Rubbubiyah, mulkiyah, ataupun uluhiyah. Makna mana yang akan dijadi pedoman kita tergantung tentang bagaimana cara mentransformasi rasa kasih sayang Allah. Mbah Nun sedikit memantik dengan lontaran sebuah pertanyaan, "orang lebih mengutamakan kekuasaan apa kasih sayangnya?". Pertanyaan tersebut sedikit memberikan arah tentang sebegitu pentingnya untuk menyadari adanya Rabb. Di dalam rubbubiyah itu yang paling utama adalah mewakili sifat Ar-Rahman dan Ar-Rahim. Menegaskan bahwa Tuhan begitu Maha Pengasih dan Maha Penyayang.
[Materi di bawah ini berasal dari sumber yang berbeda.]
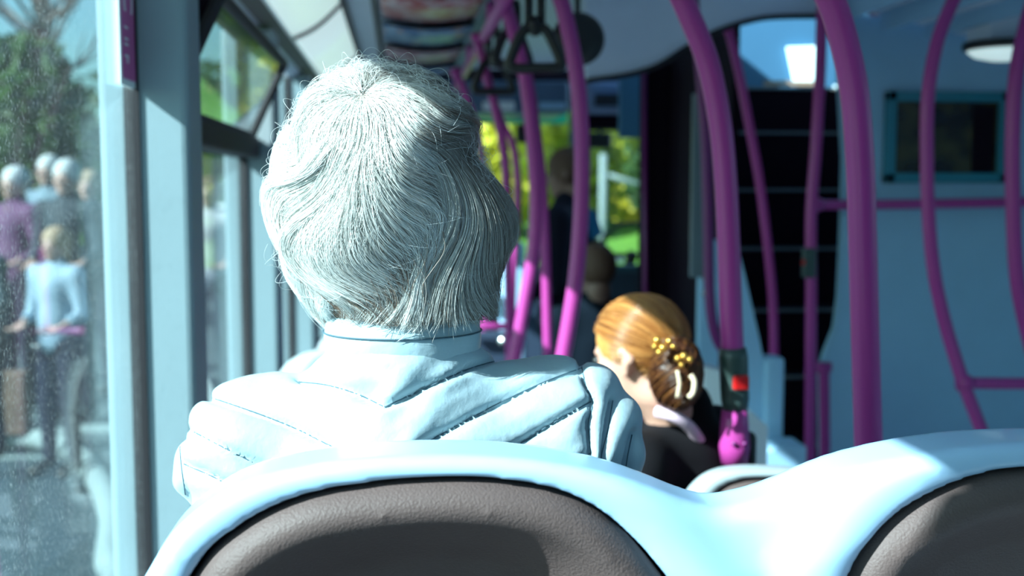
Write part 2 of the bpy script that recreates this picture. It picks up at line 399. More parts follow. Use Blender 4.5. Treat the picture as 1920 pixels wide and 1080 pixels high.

Bukankah di setiap awal doa juga selalu terucap bismillahirrahmanirrahim?
Jika kita sanggup belajar cinta kepada Yang Maha, kita akan belajar, daripada membalas alangkah baiknya untuk mengambil sikap memaafkan. Mungkin ini hanya sepenggal pembelajaran dalam perjalanan dalam sinau bareng. Karena begitu banyak rona dalam perjalanan ini, langsung atau tidak langsung. Dekat atau jauh. Semua akan nampak sesuai dengan cinta dan fadhillah mereka yang diperjalankan. Silahkan mereka mencari kekuasaan, sedang kami atau setidaknya aku akan lebih memilih 'tuk mengais kasih sayang yang terlalu dibiarkan berserakan di bentangan semesta yang tak berbatas.